Entre as principais iniciativas está a criação dos Grupos de Investigação em Áreas Rurais (Giares) nas seccionais do estado, com policiais civis especializados no combate a furtos de gado, maquinário e insumos agrícolas, e a Operação Safra Segura, criada a partir da demanda de cafeicultores da região de Franca (SP) e hoje presente de forma permanente em todo o território paulista.

Derrite citou ainda a Operação Carbono Oculto. “Esse caso mostra como o crime organizado tenta se infiltrar em setores produtivos, inclusive no agro, causando prejuízos bilionários e ameaçando a estabilidade econômica.

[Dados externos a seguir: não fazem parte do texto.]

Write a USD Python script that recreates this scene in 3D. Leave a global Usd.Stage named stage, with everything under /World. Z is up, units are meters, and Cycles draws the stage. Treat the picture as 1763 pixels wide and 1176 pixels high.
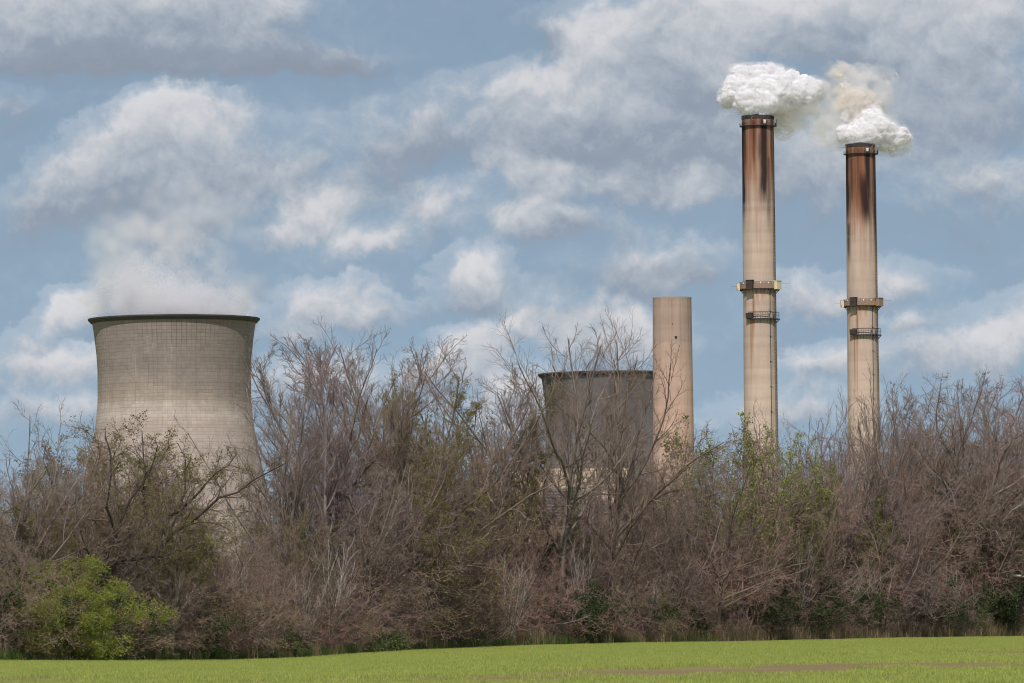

Nosso papel é impedir que o dinheiro do crime circule travestido de atividade lícita”, afirmou Derrite.

Importância econômica do agronegócio atrai facções criminosas

Para Nilto Mendes, da Croplife, a importância econômica do agronegócio brasileiro, um dos mais pujantes do mundo, é o que atrai a atenção das facções criminosas. “A produção do agro brasileiro representa aproximadamente 25% do PIB brasileiro, e onde tem essa riqueza tem muito a ser explorado”, diz.

Além disso, a grande extensão de terras e de áreas de fronteira e uma vulnerabilidade do ponto de vista regulatório são características do setor que o tornam alvo do crime organizado, em sua avaliação.

“Nós temos demanda por insumos agrícolas em praticamente todos os estados brasileiros e não temos uma estrutura de fiscalização e de repressão que dê conta”, diz Mendes.

Na semana passada, uma operação da Polícia Civil do Piauí revelou a participação do PCC na distribuição e revenda de combustíveis no estado e nos vizinhos Maranhão e Piauí. Uma declaração do secretário de Segurança Pública piauiense, Chico Lucas, nesta semana, resume o processo de entrada das facções em segmentos do agro:

“Eles perceberam que a atividade usada para lavar o dinheiro também podia ser lucrativa, desde que fossem feitos alguns ajustes ilegais como, por exemplo, sonegar impostos”, disse Lucas em entrevista coletiva.

“Se o sujeito trafica droga, adulterar combustível não é nada. Então, a lavagem virou também um negócio lucrativo, com fraude fiscal, sonegação e concorrência desleal.”